DATASET CONTENT
# # # # # # #

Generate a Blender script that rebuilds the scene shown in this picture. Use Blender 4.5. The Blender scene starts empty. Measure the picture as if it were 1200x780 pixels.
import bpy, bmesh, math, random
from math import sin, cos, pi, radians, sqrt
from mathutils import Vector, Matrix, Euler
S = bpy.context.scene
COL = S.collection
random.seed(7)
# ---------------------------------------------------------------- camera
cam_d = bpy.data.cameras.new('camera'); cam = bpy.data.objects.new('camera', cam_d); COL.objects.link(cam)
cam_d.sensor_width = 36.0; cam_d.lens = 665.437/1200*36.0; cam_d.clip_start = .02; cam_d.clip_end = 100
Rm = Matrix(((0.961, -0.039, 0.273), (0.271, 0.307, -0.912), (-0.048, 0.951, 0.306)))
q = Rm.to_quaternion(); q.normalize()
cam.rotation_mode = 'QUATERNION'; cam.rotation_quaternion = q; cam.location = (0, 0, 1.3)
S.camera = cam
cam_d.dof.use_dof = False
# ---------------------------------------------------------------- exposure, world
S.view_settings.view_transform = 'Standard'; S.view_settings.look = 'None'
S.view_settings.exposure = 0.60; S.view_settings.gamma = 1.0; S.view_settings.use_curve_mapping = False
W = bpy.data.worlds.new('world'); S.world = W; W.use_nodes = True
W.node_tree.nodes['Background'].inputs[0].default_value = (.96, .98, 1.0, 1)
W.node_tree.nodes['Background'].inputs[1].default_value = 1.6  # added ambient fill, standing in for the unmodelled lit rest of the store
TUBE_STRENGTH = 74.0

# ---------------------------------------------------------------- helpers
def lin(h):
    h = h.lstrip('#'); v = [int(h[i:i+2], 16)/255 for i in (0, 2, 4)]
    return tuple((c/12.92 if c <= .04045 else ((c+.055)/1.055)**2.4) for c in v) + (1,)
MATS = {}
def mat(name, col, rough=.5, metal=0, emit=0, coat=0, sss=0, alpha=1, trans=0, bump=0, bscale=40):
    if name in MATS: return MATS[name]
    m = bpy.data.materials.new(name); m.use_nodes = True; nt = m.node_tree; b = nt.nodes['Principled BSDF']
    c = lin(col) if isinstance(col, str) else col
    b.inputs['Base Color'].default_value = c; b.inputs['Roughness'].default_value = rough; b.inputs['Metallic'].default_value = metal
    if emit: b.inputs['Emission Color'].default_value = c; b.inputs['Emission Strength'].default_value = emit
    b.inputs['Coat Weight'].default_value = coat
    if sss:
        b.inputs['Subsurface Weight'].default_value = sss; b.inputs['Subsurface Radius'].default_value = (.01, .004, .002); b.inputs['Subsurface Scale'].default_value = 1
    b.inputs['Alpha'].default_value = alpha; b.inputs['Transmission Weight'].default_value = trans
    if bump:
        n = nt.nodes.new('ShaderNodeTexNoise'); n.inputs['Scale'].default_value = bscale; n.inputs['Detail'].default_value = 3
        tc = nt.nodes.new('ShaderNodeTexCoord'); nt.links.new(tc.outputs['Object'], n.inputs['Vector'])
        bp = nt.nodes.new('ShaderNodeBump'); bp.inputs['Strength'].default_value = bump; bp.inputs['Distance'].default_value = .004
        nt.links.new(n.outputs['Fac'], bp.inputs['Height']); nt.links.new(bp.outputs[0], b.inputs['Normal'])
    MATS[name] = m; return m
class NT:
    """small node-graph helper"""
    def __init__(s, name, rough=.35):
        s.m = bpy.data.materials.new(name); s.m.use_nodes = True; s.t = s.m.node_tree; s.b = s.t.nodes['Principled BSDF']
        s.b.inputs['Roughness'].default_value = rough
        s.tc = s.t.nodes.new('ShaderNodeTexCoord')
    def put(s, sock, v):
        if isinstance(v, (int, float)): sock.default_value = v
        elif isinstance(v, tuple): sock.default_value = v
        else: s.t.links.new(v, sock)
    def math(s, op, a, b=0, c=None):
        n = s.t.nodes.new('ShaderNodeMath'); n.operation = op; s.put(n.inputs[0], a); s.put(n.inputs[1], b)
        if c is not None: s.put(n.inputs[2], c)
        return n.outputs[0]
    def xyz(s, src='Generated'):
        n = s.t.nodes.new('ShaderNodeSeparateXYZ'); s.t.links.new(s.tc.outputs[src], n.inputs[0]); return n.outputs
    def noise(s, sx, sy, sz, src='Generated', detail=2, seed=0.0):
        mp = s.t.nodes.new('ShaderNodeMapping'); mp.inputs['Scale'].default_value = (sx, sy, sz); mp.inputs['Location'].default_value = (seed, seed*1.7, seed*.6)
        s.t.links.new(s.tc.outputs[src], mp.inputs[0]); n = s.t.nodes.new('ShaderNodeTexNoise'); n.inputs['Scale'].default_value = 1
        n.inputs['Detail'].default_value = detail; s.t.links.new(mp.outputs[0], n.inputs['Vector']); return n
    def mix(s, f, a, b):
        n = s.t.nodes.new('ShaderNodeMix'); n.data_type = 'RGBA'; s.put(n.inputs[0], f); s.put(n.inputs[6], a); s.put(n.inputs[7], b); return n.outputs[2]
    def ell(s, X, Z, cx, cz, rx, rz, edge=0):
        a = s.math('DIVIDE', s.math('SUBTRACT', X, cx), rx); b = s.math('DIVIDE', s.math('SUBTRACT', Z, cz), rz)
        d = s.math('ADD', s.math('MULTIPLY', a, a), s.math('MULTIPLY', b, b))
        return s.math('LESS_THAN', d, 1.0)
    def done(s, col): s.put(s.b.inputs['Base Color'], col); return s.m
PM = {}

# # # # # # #

WHAT THE EXERCISE ASKS
Quote every line of the data, word for word.

REPLY TO THE EXERCISE
Generate a Blender script that rebuilds the scene shown in this picture. Use Blender 4.5. The Blender scene starts empty. Measure the picture as if it were 1200x780 pixels.
import bpy, bmesh, math, random
from math import sin, cos, pi, radians, sqrt
from mathutils import Vector, Matrix, Euler
S = bpy.context.scene
COL = S.collection
random.seed(7)
# ---------------------------------------------------------------- camera
cam_d = bpy.data.cameras.new('camera'); cam = bpy.data.objects.new('camera', cam_d); COL.objects.link(cam)
cam_d.sensor_width = 36.0; cam_d.lens = 665.437/1200*36.0; cam_d.clip_start = .02; cam_d.clip_end = 100
Rm = Matrix(((0.961, -0.039, 0.273), (0.271, 0.307, -0.912), (-0.048, 0.951, 0.306)))
q = Rm.to_quaternion(); q.normalize()
cam.rotation_mode = 'QUATERNION'; cam.rotation_quaternion = q; cam.location = (0, 0, 1.3)
S.camera = cam
cam_d.dof.use_dof = False
# ---------------------------------------------------------------- exposure, world
S.view_settings.view_transform = 'Standard'; S.view_settings.look = 'None'
S.view_settings.exposure = 0.60; S.view_settings.gamma = 1.0; S.view_settings.use_curve_mapping = False
W = bpy.data.worlds.new('world'); S.world = W; W.use_nodes = True
W.node_tree.nodes['Background'].inputs[0].default_value = (.96, .98, 1.0, 1)
W.node_tree.nodes['Background'].inputs[1].default_value = 1.6  # added ambient fill, standing in for the unmodelled lit rest of the store
TUBE_STRENGTH = 74.0

# ---------------------------------------------------------------- helpers
def lin(h):
    h = h.lstrip('#'); v = [int(h[i:i+2], 16)/255 for i in (0, 2, 4)]
    return tuple((c/12.92 if c <= .04045 else ((c+.055)/1.055)**2.4) for c in v) + (1,)
MATS = {}
def mat(name, col, rough=.5, metal=0, emit=0, coat=0, sss=0, alpha=1, trans=0, bump=0, bscale=40):
    if name in MATS: return MATS[name]
    m = bpy.data.materials.new(name); m.use_nodes = True; nt = m.node_tree; b = nt.nodes['Principled BSDF']
    c = lin(col) if isinstance(col, str) else col
    b.inputs['Base Color'].default_value = c; b.inputs['Roughness'].default_value = rough; b.inputs['Metallic'].default_value = metal
    if emit: b.inputs['Emission Color'].default_value = c; b.inputs['Emission Strength'].default_value = emit
    b.inputs['Coat Weight'].default_value = coat
    if sss:
        b.inputs['Subsurface Weight'].default_value = sss; b.inputs['Subsurface Radius'].default_value = (.01, .004, .002); b.inputs['Subsurface Scale'].default_value = 1
    b.inputs['Alpha'].default_value = alpha; b.inputs['Transmission Weight'].default_value = trans
    if bump:
        n = nt.nodes.new('ShaderNodeTexNoise'); n.inputs['Scale'].default_value = bscale; n.inputs['Detail'].default_value = 3
        tc = nt.nodes.new('ShaderNodeTexCoord'); nt.links.new(tc.outputs['Object'], n.inputs['Vector'])
        bp = nt.nodes.new('ShaderNodeBump'); bp.inputs['Strength'].default_value = bump; bp.inputs['Distance'].default_value = .004
        nt.links.new(n.outputs['Fac'], bp.inputs['Height']); nt.links.new(bp.outputs[0], b.inputs['Normal'])
    MATS[name] = m; return m
class NT:
    """small node-graph helper"""
    def __init__(s, name, rough=.35):
        s.m = bpy.data.materials.new(name); s.m.use_nodes = True; s.t = s.m.node_tree; s.b = s.t.nodes['Principled BSDF']
        s.b.inputs['Roughness'].default_value = rough
        s.tc = s.t.nodes.new('ShaderNodeTexCoord')
    def put(s, sock, v):
        if isinstance(v, (int, float)): sock.default_value = v
        elif isinstance(v, tuple): sock.default_value = v
        else: s.t.links.new(v, sock)
    def math(s, op, a, b=0, c=None):
        n = s.t.nodes.new('ShaderNodeMath'); n.operation = op; s.put(n.inputs[0], a); s.put(n.inputs[1], b)
        if c is not None: s.put(n.inputs[2], c)
        return n.outputs[0]
    def xyz(s, src='Generated'):
        n = s.t.nodes.new('ShaderNodeSeparateXYZ'); s.t.links.new(s.tc.outputs[src], n.inputs[0]); return n.outputs
    def noise(s, sx, sy, sz, src='Generated', detail=2, seed=0.0):
        mp = s.t.nodes.new('ShaderNodeMapping'); mp.inputs['Scale'].default_value = (sx, sy, sz); mp.inputs['Location'].default_value = (seed, seed*1.7, seed*.6)
        s.t.links.new(s.tc.outputs[src], mp.inputs[0]); n = s.t.nodes.new('ShaderNodeTexNoise'); n.inputs['Scale'].default_value = 1
        n.inputs['Detail'].default_value = detail; s.t.links.new(mp.outputs[0], n.inputs['Vector']); return n
    def mix(s, f, a, b):
        n = s.t.nodes.new('ShaderNodeMix'); n.data_type = 'RGBA'; s.put(n.inputs[0], f); s.put(n.inputs[6], a); s.put(n.inputs[7], b); return n.outputs[2]
    def ell(s, X, Z, cx, cz, rx, rz, edge=0):
        a = s.math('DIVIDE', s.math('SUBTRACT', X, cx), rx); b = s.math('DIVIDE', s.math('SUBTRACT', Z, cz), rz)
        d = s.math('ADD', s.math('MULTIPLY', a, a), s.math('MULTIPLY', b, b))
        return s.math('LESS_THAN', d, 1.0)
    def done(s, col): s.put(s.b.inputs['Base Color'], col); return s.m
PM = {}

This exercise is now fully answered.